(Recorded information)
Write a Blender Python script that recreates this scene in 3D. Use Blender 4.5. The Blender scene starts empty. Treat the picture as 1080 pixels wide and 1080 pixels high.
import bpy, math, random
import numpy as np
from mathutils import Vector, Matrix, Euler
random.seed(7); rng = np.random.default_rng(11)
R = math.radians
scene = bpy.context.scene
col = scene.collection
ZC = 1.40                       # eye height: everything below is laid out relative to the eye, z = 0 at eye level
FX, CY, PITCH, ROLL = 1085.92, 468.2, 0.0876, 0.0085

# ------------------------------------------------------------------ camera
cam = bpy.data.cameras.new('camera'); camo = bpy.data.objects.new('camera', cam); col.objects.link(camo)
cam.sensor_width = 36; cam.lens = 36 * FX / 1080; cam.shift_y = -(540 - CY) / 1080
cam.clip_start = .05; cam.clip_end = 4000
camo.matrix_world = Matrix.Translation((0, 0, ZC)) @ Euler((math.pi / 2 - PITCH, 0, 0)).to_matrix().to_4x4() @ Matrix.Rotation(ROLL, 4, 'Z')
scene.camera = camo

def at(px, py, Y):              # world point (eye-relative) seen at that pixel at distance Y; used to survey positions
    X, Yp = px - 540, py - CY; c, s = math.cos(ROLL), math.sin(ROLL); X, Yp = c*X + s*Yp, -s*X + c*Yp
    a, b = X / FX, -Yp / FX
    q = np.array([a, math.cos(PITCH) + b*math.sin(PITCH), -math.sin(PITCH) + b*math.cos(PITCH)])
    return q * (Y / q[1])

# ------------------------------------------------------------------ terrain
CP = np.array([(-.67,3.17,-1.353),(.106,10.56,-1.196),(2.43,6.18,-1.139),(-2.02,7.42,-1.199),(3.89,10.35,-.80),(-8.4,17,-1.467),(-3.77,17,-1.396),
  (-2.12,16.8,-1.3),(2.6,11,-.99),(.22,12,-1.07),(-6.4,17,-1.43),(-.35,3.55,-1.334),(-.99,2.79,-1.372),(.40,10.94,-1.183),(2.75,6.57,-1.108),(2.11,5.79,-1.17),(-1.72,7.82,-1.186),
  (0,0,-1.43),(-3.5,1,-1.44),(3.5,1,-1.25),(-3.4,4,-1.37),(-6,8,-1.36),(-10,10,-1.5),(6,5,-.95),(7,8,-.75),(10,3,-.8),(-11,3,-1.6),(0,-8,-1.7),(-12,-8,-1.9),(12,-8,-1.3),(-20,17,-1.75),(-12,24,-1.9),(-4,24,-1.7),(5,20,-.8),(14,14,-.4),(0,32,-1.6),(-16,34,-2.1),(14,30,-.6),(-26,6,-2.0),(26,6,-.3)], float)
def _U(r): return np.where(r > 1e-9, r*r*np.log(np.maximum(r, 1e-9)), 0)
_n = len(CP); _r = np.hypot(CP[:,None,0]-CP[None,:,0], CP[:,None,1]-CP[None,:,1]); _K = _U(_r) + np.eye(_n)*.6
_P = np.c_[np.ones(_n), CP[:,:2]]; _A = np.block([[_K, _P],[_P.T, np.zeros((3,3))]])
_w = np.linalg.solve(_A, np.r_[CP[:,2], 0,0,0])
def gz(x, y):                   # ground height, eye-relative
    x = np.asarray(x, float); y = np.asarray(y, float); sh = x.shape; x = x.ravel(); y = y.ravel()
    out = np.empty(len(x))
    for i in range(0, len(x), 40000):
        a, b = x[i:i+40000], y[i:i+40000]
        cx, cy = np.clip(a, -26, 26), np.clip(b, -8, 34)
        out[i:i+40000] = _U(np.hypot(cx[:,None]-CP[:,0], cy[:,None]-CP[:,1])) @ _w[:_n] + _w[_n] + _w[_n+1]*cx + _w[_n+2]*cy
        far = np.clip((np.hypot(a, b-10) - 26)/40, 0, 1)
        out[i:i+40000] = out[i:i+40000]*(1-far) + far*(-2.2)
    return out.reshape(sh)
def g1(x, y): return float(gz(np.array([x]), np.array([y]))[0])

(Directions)
Write each line above out exactly.

(Reply)
Write a Blender Python script that recreates this scene in 3D. Use Blender 4.5. The Blender scene starts empty. Treat the picture as 1080 pixels wide and 1080 pixels high.
import bpy, math, random
import numpy as np
from mathutils import Vector, Matrix, Euler
random.seed(7); rng = np.random.default_rng(11)
R = math.radians
scene = bpy.context.scene
col = scene.collection
ZC = 1.40                       # eye height: everything below is laid out relative to the eye, z = 0 at eye level
FX, CY, PITCH, ROLL = 1085.92, 468.2, 0.0876, 0.0085

# ------------------------------------------------------------------ camera
cam = bpy.data.cameras.new('camera'); camo = bpy.data.objects.new('camera', cam); col.objects.link(camo)
cam.sensor_width = 36; cam.lens = 36 * FX / 1080; cam.shift_y = -(540 - CY) / 1080
cam.clip_start = .05; cam.clip_end = 4000
camo.matrix_world = Matrix.Translation((0, 0, ZC)) @ Euler((math.pi / 2 - PITCH, 0, 0)).to_matrix().to_4x4() @ Matrix.Rotation(ROLL, 4, 'Z')
scene.camera = camo

def at(px, py, Y):              # world point (eye-relative) seen at that pixel at distance Y; used to survey positions
    X, Yp = px - 540, py - CY; c, s = math.cos(ROLL), math.sin(ROLL); X, Yp = c*X + s*Yp, -s*X + c*Yp
    a, b = X / FX, -Yp / FX
    q = np.array([a, math.cos(PITCH) + b*math.sin(PITCH), -math.sin(PITCH) + b*math.cos(PITCH)])
    return q * (Y / q[1])

# ------------------------------------------------------------------ terrain
CP = np.array([(-.67,3.17,-1.353),(.106,10.56,-1.196),(2.43,6.18,-1.139),(-2.02,7.42,-1.199),(3.89,10.35,-.80),(-8.4,17,-1.467),(-3.77,17,-1.396),
  (-2.12,16.8,-1.3),(2.6,11,-.99),(.22,12,-1.07),(-6.4,17,-1.43),(-.35,3.55,-1.334),(-.99,2.79,-1.372),(.40,10.94,-1.183),(2.75,6.57,-1.108),(2.11,5.79,-1.17),(-1.72,7.82,-1.186),
  (0,0,-1.43),(-3.5,1,-1.44),(3.5,1,-1.25),(-3.4,4,-1.37),(-6,8,-1.36),(-10,10,-1.5),(6,5,-.95),(7,8,-.75),(10,3,-.8),(-11,3,-1.6),(0,-8,-1.7),(-12,-8,-1.9),(12,-8,-1.3),(-20,17,-1.75),(-12,24,-1.9),(-4,24,-1.7),(5,20,-.8),(14,14,-.4),(0,32,-1.6),(-16,34,-2.1),(14,30,-.6),(-26,6,-2.0),(26,6,-.3)], float)
def _U(r): return np.where(r > 1e-9, r*r*np.log(np.maximum(r, 1e-9)), 0)
_n = len(CP); _r = np.hypot(CP[:,None,0]-CP[None,:,0], CP[:,None,1]-CP[None,:,1]); _K = _U(_r) + np.eye(_n)*.6
_P = np.c_[np.ones(_n), CP[:,:2]]; _A = np.block([[_K, _P],[_P.T, np.zeros((3,3))]])
_w = np.linalg.solve(_A, np.r_[CP[:,2], 0,0,0])
def gz(x, y):                   # ground height, eye-relative
    x = np.asarray(x, float); y = np.asarray(y, float); sh = x.shape; x = x.ravel(); y = y.ravel()
    out = np.empty(len(x))
    for i in range(0, len(x), 40000):
        a, b = x[i:i+40000], y[i:i+40000]
        cx, cy = np.clip(a, -26, 26), np.clip(b, -8, 34)
        out[i:i+40000] = _U(np.hypot(cx[:,None]-CP[:,0], cy[:,None]-CP[:,1])) @ _w[:_n] + _w[_n] + _w[_n+1]*cx + _w[_n+2]*cy
        far = np.clip((np.hypot(a, b-10) - 26)/40, 0, 1)
        out[i:i+40000] = out[i:i+40000]*(1-far) + far*(-2.2)
    return out.reshape(sh)
def g1(x, y): return float(gz(np.array([x]), np.array([y]))[0])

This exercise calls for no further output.